3. Take advantage of another team with a vulnerable secondary. Not as much as expected.

Tyrod Taylor threw for only 165 yards and a touchdown. He did have completions of 36 yards to Andre Holmes (who also caught a six-yard TD), 24 yards to Brandon Tate and 22 yards to Zay Jones. But Taylor hardly shredded a defense that seemed ripe for shredding.

He didn't need to. The Bills' defense and running game did plenty to carry the bulk of the load.

4. Show that last Sunday's success running the ball was no fluke. Check-plus.

The Bills ran for 166 yards, including a season-high 151 by LeSean McCoy. That was his second-best output since joining the Bills in 2015. McCoy's 27 carries were his most as a Bill.

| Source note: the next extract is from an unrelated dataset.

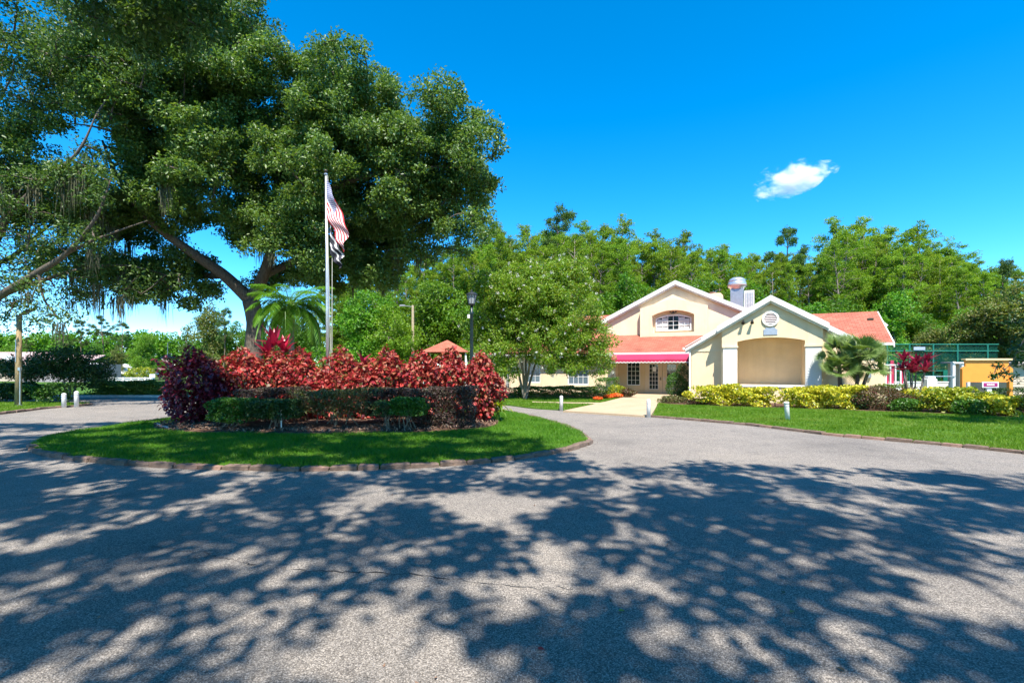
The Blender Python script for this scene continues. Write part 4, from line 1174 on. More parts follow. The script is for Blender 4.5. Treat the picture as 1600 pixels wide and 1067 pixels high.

For the second game in a row, the Bills' offensive line controlled the line of scrimmage and incorporated a variety of run plays for which the Raiders had few answers.

5. Avoid an emotional letdown. Check-plus again.

The Bills seem to be breaking free of the tendency to be flat after emotional wins, such as the one they had against Tampa Bay a week ago. That victory was followed by an impassioned speech by veteran defensive tackle Kyle Williams and there was a lingering euphoria from the way the Bills overcame the Buccaneers taking a seven-point lead in the fourth quarter.

The Bills are proving to be a far more mature club than before, showing they can overcome adversity and handle prosperity. Most of that results from the tone that coach Sean McDermott sets by stressing a methodical approach that keeps everything on an even keel. Players almost robotically repeat McDermott's "trust the process" mantra.

There is mostly a businesslike atmosphere in the dressing room, and that goes a long way toward preventing emotions from playing too large of a role one way or another.